A Javier Cercas le aplaudieron a rabiar y lo vapulearon (a rabiar también) desde que rompió la baraja con Soldados de Salamina (2001). Que si era demasiado sentimental, que si se había inventado la mitad de la historia de la novela, que si estaba trampeando la memoria, que si era guerracivilista y rencoroso... hubo para todos los gustos. No sé qué se le debe pedir a un novelista, pero Cercas abrió una brecha con el tema del conflicto que tuvo repercusiones más allá de lo literario, llegó masivamente a un público que entendió el tema como uno de los fundamentales en la cultura e historia españolas y mantuvo un posicionamiento ético frente a los exiliados y represaliados que habían sido olvidados por la democracia española. Puede que la memoria y la honestidad colectivas se construyan paso a paso.

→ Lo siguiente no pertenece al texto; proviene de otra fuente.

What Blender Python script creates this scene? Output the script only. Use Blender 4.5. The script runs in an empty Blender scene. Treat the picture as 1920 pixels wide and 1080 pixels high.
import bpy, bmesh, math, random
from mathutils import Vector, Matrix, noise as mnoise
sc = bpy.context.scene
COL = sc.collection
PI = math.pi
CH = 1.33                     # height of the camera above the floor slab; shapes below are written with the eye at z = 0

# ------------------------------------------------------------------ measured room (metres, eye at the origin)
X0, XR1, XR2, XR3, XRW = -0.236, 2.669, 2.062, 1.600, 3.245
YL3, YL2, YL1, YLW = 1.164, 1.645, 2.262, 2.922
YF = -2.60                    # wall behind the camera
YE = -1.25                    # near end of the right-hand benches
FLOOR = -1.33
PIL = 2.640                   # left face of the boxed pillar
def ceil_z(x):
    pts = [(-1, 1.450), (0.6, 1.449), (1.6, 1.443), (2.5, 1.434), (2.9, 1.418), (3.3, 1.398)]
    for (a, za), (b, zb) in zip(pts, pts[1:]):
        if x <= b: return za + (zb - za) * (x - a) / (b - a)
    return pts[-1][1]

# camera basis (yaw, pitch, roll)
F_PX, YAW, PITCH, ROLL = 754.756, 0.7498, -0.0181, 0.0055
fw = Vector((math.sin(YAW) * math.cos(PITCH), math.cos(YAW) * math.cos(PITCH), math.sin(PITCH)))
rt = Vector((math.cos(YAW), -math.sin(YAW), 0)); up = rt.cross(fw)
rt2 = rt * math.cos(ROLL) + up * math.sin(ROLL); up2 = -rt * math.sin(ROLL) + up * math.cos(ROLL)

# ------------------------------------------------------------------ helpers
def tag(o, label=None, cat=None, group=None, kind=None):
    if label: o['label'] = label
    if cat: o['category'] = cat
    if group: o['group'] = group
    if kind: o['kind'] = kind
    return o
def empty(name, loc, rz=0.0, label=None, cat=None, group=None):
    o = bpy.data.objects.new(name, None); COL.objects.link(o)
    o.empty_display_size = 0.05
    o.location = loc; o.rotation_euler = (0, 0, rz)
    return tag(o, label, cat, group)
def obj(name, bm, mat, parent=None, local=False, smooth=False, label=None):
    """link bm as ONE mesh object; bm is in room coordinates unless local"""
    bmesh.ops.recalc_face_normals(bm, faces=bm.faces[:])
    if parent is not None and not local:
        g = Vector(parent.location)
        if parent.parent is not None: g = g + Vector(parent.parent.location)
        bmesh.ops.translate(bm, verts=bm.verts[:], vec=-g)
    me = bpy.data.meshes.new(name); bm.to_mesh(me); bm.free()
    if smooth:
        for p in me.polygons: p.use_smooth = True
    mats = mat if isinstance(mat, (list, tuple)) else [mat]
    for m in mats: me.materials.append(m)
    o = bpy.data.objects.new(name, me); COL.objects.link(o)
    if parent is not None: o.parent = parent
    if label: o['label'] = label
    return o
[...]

Cuando apuntó a la Transición en Anatomía de un instante (2009), se parapetó tras documentos, bibliografía explícita y dejando entrever las costuras del ensayo (y sus verdades) y las costuras de la novela (y sus licencias) para proponer una interpretación buenista del proceso histórico: se hizo lo que se pudo, Suárez engañando a diestro y siniestro, Gutiérrez Mellado exculpando su pasado represor y Carrillo claudicando en favor de un nuevo tiempo.
Donde unos ven altura histórica otros ven bajada de pantalones. Tanto es así que en su nueva novela, El impostor (2014), Cercas no solo se vale del atenuante de la no ficción y de las referencias bibliográficas, sino que pone a debatir a Primo Levi y a Tzvetan Todorov para adelantarse a las críticas que le vendrán de un lado y de otro. Carnicería cultural.
La Transición fue una impostura, pero no pudo ser de otra manera, viene a decir Cercas. Javier Cercas es un manipulador de la memoria, que vive aupado por el grupo Prisa para imponer una visión light de la guerra, la dictadura y la transición, viene a decir Vicenç Navarro... bloqueando el paso, añade, a "novelistas con voces críticas", pero ahí Navarro lo deja porque no le viene a la cabeza ninguno.
Acusarle de tanto es demasiado. Ni que fuera la Real Academia de la Historia... Cercas es relevante en nuestro ecosistema cultural, tiene el don de la oportunidad, los medios y el valor para mostrar su perplejidad. Pero solo es perplejidad, y a España, en cambio, le falta un gurú contestatario con más argumentos que la pataleta o la bendición postmortem de José Luis Sampedro. Ni Javier Calvo, ni Benjamín Prado (imagínate), ni Almudena Grandes ni tanto etcétera son culturalmente como Michael Moore o Slavoj Zizek. Solo faltaba.
Pero el problema no son solo las ausencias presentes, sino la falta de memoria (de nuevo). Al Eduardo Subirats del 2000 ya lo tenemos olvidado. A Vázquez Montalbán, por desgracia, también. Y cuánta falta nos haría revisar las voces críticas de otros tiempos para no entrar en pánico histórico. El revisionismo de la Transición no puede ser mesiánico ni tampoco indulgente. Pero va a ser difícil encontrar un término medio y exacto con las venas abiertas de nuestra historia.